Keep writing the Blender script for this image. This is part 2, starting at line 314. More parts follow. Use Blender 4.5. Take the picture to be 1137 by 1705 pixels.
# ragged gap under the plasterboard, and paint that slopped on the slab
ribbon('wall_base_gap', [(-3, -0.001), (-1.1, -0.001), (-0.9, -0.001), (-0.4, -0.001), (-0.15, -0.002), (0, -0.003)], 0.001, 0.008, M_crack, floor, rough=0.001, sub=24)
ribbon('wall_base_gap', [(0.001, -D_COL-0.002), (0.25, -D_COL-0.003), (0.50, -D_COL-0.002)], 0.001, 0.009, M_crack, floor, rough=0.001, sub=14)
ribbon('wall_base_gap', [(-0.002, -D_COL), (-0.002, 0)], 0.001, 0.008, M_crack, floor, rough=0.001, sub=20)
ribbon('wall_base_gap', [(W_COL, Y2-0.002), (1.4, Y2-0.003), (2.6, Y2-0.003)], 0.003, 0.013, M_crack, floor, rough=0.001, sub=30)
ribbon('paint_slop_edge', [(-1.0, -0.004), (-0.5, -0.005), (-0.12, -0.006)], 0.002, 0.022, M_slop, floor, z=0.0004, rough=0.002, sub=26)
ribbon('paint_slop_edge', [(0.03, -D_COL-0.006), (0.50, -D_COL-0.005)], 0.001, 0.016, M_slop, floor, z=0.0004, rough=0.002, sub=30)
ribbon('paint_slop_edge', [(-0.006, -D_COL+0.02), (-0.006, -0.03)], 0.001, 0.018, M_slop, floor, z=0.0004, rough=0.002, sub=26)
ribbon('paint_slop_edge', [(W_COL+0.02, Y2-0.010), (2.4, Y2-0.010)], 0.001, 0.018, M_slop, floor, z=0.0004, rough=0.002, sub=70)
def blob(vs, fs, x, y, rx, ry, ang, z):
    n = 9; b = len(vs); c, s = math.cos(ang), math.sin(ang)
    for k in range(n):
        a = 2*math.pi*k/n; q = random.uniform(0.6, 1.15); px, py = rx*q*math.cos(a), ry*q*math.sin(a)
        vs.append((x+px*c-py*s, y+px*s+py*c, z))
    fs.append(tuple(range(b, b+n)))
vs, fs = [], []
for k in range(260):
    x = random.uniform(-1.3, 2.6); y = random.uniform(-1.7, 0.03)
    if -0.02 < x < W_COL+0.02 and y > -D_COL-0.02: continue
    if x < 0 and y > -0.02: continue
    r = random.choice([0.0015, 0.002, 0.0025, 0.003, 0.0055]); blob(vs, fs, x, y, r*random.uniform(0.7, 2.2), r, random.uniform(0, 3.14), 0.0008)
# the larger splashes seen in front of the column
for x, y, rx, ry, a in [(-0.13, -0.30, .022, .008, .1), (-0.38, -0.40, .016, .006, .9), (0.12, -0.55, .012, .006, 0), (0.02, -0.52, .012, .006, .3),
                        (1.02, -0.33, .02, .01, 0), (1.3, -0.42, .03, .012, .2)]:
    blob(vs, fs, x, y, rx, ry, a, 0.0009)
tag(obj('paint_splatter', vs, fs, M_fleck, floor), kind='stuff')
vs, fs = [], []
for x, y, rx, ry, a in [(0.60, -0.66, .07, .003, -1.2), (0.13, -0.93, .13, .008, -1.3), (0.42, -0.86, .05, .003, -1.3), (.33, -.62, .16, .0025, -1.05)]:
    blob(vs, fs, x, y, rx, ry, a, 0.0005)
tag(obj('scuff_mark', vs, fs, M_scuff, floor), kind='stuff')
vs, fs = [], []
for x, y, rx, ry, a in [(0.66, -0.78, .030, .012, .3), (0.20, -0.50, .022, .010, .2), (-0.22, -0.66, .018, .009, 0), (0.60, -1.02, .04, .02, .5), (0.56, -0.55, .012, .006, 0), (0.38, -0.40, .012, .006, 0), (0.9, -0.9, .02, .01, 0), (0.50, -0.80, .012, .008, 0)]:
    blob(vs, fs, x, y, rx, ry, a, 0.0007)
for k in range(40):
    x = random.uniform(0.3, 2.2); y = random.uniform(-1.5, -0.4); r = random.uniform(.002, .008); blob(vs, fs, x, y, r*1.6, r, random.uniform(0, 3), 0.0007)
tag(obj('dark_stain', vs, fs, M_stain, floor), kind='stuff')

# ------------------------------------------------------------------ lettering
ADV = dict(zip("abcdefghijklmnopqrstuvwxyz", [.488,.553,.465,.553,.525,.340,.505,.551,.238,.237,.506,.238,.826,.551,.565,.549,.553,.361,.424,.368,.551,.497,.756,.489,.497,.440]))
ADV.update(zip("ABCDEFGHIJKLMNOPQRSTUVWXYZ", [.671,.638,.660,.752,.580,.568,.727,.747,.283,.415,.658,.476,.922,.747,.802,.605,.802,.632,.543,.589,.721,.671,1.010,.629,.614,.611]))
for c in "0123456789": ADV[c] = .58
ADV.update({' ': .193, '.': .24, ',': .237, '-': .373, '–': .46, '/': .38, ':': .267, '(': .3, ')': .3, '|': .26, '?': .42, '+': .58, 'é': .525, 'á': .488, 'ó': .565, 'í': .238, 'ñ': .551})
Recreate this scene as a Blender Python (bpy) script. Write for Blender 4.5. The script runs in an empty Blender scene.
---
▶ **WHAT THE EXERCISE ASKS**: Copy the data above in full, character for character.

▶ **OUTPUT BELOW**:
Keep writing the Blender script for this image. This is part 2, starting at line 314. More parts follow. Use Blender 4.5. Take the picture to be 1137 by 1705 pixels.
# ragged gap under the plasterboard, and paint that slopped on the slab
ribbon('wall_base_gap', [(-3, -0.001), (-1.1, -0.001), (-0.9, -0.001), (-0.4, -0.001), (-0.15, -0.002), (0, -0.003)], 0.001, 0.008, M_crack, floor, rough=0.001, sub=24)
ribbon('wall_base_gap', [(0.001, -D_COL-0.002), (0.25, -D_COL-0.003), (0.50, -D_COL-0.002)], 0.001, 0.009, M_crack, floor, rough=0.001, sub=14)
ribbon('wall_base_gap', [(-0.002, -D_COL), (-0.002, 0)], 0.001, 0.008, M_crack, floor, rough=0.001, sub=20)
ribbon('wall_base_gap', [(W_COL, Y2-0.002), (1.4, Y2-0.003), (2.6, Y2-0.003)], 0.003, 0.013, M_crack, floor, rough=0.001, sub=30)
ribbon('paint_slop_edge', [(-1.0, -0.004), (-0.5, -0.005), (-0.12, -0.006)], 0.002, 0.022, M_slop, floor, z=0.0004, rough=0.002, sub=26)
ribbon('paint_slop_edge', [(0.03, -D_COL-0.006), (0.50, -D_COL-0.005)], 0.001, 0.016, M_slop, floor, z=0.0004, rough=0.002, sub=30)
ribbon('paint_slop_edge', [(-0.006, -D_COL+0.02), (-0.006, -0.03)], 0.001, 0.018, M_slop, floor, z=0.0004, rough=0.002, sub=26)
ribbon('paint_slop_edge', [(W_COL+0.02, Y2-0.010), (2.4, Y2-0.010)], 0.001, 0.018, M_slop, floor, z=0.0004, rough=0.002, sub=70)
def blob(vs, fs, x, y, rx, ry, ang, z):
    n = 9; b = len(vs); c, s = math.cos(ang), math.sin(ang)
    for k in range(n):
        a = 2*math.pi*k/n; q = random.uniform(0.6, 1.15); px, py = rx*q*math.cos(a), ry*q*math.sin(a)
        vs.append((x+px*c-py*s, y+px*s+py*c, z))
    fs.append(tuple(range(b, b+n)))
vs, fs = [], []
for k in range(260):
    x = random.uniform(-1.3, 2.6); y = random.uniform(-1.7, 0.03)
    if -0.02 < x < W_COL+0.02 and y > -D_COL-0.02: continue
    if x < 0 and y > -0.02: continue
    r = random.choice([0.0015, 0.002, 0.0025, 0.003, 0.0055]); blob(vs, fs, x, y, r*random.uniform(0.7, 2.2), r, random.uniform(0, 3.14), 0.0008)
# the larger splashes seen in front of the column
for x, y, rx, ry, a in [(-0.13, -0.30, .022, .008, .1), (-0.38, -0.40, .016, .006, .9), (0.12, -0.55, .012, .006, 0), (0.02, -0.52, .012, .006, .3),
                        (1.02, -0.33, .02, .01, 0), (1.3, -0.42, .03, .012, .2)]:
    blob(vs, fs, x, y, rx, ry, a, 0.0009)
tag(obj('paint_splatter', vs, fs, M_fleck, floor), kind='stuff')
vs, fs = [], []
for x, y, rx, ry, a in [(0.60, -0.66, .07, .003, -1.2), (0.13, -0.93, .13, .008, -1.3), (0.42, -0.86, .05, .003, -1.3), (.33, -.62, .16, .0025, -1.05)]:
    blob(vs, fs, x, y, rx, ry, a, 0.0005)
tag(obj('scuff_mark', vs, fs, M_scuff, floor), kind='stuff')
vs, fs = [], []
for x, y, rx, ry, a in [(0.66, -0.78, .030, .012, .3), (0.20, -0.50, .022, .010, .2), (-0.22, -0.66, .018, .009, 0), (0.60, -1.02, .04, .02, .5), (0.56, -0.55, .012, .006, 0), (0.38, -0.40, .012, .006, 0), (0.9, -0.9, .02, .01, 0), (0.50, -0.80, .012, .008, 0)]:
    blob(vs, fs, x, y, rx, ry, a, 0.0007)
for k in range(40):
    x = random.uniform(0.3, 2.2); y = random.uniform(-1.5, -0.4); r = random.uniform(.002, .008); blob(vs, fs, x, y, r*1.6, r, random.uniform(0, 3), 0.0007)
tag(obj('dark_stain', vs, fs, M_stain, floor), kind='stuff')

# ------------------------------------------------------------------ lettering
ADV = dict(zip("abcdefghijklmnopqrstuvwxyz", [.488,.553,.465,.553,.525,.340,.505,.551,.238,.237,.506,.238,.826,.551,.565,.549,.553,.361,.424,.368,.551,.497,.756,.489,.497,.440]))
ADV.update(zip("ABCDEFGHIJKLMNOPQRSTUVWXYZ", [.671,.638,.660,.752,.580,.568,.727,.747,.283,.415,.658,.476,.922,.747,.802,.605,.802,.632,.543,.589,.721,.671,1.010,.629,.614,.611]))
for c in "0123456789": ADV[c] = .58
ADV.update({' ': .193, '.': .24, ',': .237, '-': .373, '–': .46, '/': .38, ':': .267, '(': .3, ')': .3, '|': .26, '?': .42, '+': .58, 'é': .525, 'á': .488, 'ó': .565, 'í': .238, 'ñ': .551})
Recreate this scene as a Blender Python (bpy) script. Write for Blender 4.5. The script runs in an empty Blender scene.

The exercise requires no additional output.